Of course, nothing would seem much amiss about the Senator being called out for not being as upfront with his conflict of interest as he could have been or his party being mentioned had it not been for the fact that it is the other party who seems to have the more intriguing conflicts of interest in the AT&T deal.
As has been noted, while Senator Ketron’s wife simply works for the wireless division of the telcom giant many, many folks with ties to the Bredesen administration and the Democratic Speaker of the House’s wife were hired by AT&T as lobbyists, consultants and PR men. The fact that these connections were mentioned by the very same author of the Ketron piece two months ago makes the lack of that information in the recent article all the more troublesome.

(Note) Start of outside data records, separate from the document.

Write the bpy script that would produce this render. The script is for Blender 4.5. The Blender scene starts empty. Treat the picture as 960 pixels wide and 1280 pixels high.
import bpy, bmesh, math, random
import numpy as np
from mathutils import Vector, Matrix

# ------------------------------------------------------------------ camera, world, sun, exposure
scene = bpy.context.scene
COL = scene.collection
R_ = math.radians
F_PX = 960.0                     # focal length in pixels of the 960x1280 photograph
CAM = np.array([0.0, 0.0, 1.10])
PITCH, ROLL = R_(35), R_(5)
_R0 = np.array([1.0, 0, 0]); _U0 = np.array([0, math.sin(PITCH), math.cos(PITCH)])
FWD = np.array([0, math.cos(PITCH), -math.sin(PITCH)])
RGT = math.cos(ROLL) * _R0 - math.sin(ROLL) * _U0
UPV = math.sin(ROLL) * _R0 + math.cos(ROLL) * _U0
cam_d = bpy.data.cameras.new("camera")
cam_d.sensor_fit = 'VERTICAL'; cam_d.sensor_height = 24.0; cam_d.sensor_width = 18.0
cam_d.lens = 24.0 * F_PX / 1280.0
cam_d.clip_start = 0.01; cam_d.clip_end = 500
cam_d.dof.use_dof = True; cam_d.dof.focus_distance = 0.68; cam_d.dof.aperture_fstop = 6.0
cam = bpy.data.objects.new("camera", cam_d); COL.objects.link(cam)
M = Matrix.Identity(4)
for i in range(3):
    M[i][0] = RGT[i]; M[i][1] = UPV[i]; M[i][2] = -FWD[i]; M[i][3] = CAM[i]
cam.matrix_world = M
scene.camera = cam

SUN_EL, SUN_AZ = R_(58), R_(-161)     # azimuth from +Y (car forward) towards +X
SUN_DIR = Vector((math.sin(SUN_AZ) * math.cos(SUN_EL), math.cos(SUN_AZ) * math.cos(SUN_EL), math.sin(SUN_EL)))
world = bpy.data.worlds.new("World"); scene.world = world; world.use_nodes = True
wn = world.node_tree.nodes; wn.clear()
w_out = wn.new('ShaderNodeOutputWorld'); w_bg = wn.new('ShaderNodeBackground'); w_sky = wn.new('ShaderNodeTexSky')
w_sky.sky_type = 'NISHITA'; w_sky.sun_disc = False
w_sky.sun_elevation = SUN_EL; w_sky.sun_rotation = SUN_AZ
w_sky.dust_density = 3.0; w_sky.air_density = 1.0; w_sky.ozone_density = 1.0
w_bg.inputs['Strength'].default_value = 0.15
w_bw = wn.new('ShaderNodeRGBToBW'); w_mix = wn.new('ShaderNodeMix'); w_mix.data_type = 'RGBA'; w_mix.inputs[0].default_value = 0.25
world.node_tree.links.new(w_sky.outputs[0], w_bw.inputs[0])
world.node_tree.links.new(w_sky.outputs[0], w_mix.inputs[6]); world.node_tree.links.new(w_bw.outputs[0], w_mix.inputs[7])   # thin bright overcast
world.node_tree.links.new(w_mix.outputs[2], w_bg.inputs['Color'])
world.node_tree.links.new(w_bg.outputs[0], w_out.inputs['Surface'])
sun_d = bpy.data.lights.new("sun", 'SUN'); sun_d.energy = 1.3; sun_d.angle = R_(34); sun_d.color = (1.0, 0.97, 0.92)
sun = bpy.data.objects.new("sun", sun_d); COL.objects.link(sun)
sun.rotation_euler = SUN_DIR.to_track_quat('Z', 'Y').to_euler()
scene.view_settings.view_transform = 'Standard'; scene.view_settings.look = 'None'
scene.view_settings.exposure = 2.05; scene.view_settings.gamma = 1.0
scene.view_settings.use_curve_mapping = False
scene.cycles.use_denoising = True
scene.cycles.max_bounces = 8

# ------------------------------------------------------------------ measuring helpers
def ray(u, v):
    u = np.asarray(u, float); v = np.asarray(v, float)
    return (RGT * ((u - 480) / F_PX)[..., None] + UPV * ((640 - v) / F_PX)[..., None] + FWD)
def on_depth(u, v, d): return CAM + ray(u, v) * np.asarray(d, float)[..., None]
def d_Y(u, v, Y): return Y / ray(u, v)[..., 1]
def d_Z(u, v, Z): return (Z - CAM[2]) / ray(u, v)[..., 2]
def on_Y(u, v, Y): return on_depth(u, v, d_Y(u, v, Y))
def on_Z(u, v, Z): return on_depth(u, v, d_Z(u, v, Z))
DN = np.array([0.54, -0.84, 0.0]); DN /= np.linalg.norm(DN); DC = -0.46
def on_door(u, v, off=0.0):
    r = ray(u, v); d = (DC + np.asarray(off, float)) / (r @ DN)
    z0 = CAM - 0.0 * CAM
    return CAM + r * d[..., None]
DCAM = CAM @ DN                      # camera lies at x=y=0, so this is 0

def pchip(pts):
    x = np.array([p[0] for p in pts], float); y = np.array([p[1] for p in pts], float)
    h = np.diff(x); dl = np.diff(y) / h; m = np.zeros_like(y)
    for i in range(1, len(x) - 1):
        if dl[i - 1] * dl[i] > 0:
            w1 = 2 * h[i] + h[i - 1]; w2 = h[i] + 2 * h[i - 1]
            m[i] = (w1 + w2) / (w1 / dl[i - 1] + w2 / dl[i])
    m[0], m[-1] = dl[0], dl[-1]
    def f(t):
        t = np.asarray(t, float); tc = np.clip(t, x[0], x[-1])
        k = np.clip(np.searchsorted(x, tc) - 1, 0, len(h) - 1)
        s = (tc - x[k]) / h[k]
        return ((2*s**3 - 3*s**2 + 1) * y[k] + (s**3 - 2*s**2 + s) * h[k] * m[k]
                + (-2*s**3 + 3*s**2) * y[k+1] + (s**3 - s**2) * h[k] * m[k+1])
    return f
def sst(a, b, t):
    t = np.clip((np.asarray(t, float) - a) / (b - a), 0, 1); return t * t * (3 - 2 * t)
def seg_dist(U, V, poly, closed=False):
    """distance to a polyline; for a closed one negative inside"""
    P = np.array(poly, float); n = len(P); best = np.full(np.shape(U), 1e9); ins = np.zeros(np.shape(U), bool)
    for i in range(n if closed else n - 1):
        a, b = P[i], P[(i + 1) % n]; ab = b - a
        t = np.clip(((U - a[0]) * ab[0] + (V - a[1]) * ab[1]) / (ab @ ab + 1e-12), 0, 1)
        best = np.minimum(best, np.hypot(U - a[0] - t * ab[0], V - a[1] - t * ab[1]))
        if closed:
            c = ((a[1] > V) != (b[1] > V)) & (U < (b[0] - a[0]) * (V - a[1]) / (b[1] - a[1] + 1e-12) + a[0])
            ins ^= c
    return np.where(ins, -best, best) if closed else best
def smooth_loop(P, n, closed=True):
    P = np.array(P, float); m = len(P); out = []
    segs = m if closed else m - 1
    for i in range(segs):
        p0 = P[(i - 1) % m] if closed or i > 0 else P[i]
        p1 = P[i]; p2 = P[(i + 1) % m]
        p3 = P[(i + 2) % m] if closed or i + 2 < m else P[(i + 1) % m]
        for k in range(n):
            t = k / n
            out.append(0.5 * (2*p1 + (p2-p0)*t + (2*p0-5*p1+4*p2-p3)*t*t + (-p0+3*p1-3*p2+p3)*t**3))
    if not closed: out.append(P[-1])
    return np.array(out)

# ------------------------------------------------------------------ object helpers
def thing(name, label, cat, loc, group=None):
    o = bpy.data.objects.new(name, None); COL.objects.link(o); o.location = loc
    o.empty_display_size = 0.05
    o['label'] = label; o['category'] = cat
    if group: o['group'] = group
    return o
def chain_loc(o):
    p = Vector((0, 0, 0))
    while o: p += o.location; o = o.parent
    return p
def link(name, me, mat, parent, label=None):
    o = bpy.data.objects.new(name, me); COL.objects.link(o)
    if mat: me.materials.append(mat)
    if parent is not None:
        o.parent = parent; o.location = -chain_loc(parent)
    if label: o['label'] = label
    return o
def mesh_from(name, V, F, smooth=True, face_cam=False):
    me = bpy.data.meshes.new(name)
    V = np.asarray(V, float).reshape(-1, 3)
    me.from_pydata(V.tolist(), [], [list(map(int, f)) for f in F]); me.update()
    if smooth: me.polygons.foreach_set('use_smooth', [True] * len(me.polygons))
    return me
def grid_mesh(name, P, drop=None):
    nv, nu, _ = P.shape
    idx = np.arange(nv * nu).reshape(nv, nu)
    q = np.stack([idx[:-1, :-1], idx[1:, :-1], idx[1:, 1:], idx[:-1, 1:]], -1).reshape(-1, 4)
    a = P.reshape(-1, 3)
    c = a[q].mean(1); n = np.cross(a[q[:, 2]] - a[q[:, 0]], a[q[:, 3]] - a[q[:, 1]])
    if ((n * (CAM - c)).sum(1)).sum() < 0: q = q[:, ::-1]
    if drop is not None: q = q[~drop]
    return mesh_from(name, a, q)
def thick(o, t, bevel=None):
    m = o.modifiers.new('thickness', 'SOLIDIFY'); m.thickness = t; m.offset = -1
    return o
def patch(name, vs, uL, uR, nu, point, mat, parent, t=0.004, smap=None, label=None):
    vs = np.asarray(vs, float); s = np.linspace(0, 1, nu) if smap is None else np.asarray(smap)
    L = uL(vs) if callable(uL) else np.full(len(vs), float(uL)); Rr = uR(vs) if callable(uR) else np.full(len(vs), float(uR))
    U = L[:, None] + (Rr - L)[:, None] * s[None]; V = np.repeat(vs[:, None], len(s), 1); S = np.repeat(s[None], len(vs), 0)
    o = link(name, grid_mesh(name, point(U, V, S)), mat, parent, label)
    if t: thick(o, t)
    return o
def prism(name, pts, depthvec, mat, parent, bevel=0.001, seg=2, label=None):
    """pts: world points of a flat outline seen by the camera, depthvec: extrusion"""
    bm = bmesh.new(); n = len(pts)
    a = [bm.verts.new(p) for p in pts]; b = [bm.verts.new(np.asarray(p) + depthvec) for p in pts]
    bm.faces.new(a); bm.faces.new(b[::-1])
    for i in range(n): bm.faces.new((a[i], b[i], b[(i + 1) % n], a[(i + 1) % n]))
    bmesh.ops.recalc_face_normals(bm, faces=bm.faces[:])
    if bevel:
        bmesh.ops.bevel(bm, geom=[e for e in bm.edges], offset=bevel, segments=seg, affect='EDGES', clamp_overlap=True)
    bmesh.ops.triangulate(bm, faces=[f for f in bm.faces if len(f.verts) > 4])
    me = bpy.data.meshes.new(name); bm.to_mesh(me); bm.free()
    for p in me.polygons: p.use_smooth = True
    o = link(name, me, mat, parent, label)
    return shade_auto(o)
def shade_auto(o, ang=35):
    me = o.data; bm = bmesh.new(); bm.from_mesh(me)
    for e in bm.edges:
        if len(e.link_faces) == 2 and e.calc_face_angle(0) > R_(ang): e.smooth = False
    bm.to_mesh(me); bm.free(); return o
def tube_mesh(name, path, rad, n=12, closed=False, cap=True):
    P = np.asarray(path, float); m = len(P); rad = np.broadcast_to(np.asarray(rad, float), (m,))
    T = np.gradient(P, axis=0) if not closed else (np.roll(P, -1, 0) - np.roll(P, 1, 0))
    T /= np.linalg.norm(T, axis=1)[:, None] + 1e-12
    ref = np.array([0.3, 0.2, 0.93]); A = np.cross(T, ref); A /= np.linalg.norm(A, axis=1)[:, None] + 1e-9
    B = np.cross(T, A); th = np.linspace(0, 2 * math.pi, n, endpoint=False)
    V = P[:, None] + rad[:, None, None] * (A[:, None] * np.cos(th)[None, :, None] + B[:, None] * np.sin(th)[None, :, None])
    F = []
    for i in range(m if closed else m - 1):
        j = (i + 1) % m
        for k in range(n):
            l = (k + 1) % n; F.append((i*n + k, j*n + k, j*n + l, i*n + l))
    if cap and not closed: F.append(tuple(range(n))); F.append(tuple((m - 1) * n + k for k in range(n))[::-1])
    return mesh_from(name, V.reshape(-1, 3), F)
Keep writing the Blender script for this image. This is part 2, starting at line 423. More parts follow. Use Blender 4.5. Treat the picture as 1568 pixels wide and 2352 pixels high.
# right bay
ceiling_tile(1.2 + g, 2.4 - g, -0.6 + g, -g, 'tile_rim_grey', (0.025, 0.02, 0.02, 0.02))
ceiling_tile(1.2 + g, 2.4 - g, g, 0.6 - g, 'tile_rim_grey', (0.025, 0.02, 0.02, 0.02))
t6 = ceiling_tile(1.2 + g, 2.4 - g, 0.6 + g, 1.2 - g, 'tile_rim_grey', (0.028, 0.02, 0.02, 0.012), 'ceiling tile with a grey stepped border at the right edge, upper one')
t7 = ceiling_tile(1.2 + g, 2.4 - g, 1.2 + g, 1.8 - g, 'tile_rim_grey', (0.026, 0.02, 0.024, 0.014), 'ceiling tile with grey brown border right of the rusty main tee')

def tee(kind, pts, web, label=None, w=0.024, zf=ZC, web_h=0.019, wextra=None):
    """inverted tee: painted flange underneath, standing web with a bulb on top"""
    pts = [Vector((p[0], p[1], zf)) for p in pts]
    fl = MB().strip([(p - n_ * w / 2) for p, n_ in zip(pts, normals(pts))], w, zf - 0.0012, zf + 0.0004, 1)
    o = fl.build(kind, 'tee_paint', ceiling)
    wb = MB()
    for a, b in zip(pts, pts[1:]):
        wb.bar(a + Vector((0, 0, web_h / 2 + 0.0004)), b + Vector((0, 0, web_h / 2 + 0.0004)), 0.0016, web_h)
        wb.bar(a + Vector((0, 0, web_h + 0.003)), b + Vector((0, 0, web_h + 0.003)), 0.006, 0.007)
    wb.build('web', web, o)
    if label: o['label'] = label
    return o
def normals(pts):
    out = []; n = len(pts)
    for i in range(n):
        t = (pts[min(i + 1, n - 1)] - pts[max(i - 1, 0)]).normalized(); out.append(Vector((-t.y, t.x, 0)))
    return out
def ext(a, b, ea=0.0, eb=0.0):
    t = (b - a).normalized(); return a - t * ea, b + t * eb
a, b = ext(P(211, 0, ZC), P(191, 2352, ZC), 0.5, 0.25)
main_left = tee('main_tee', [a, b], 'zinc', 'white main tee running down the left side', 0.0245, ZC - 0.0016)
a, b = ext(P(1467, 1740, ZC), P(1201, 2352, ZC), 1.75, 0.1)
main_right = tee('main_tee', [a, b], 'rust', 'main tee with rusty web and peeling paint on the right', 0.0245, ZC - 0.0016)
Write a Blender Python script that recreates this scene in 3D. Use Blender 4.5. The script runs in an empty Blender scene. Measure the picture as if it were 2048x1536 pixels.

This weekend’s article focuses almost completely on Ketron, a Republican, and his decision to declare Rule 13, which means a legislator is declaring a possible conflict of interest, with the clerk’s office rather than from the floor. The article paints this as somehow nefarious even though at the end of the article the author concedes that a member of the opposite party did the exact same thing.
The reporter also goes so far as to interview the spokesman for AT&T about the Ketron situation without even mentioning the fact that until very recently that spokesman worked for the Bredesen administration.
It just seemed after reading the article focusing on a prominent Republican and his conflict of interest on the AT&T deal that the interests of the Bredesen administration and the Speaker of the House were well served by such a piece appearing after the deal was done, making much of the connections the same reporter brought to light two months ago, a distant memory in the public mind.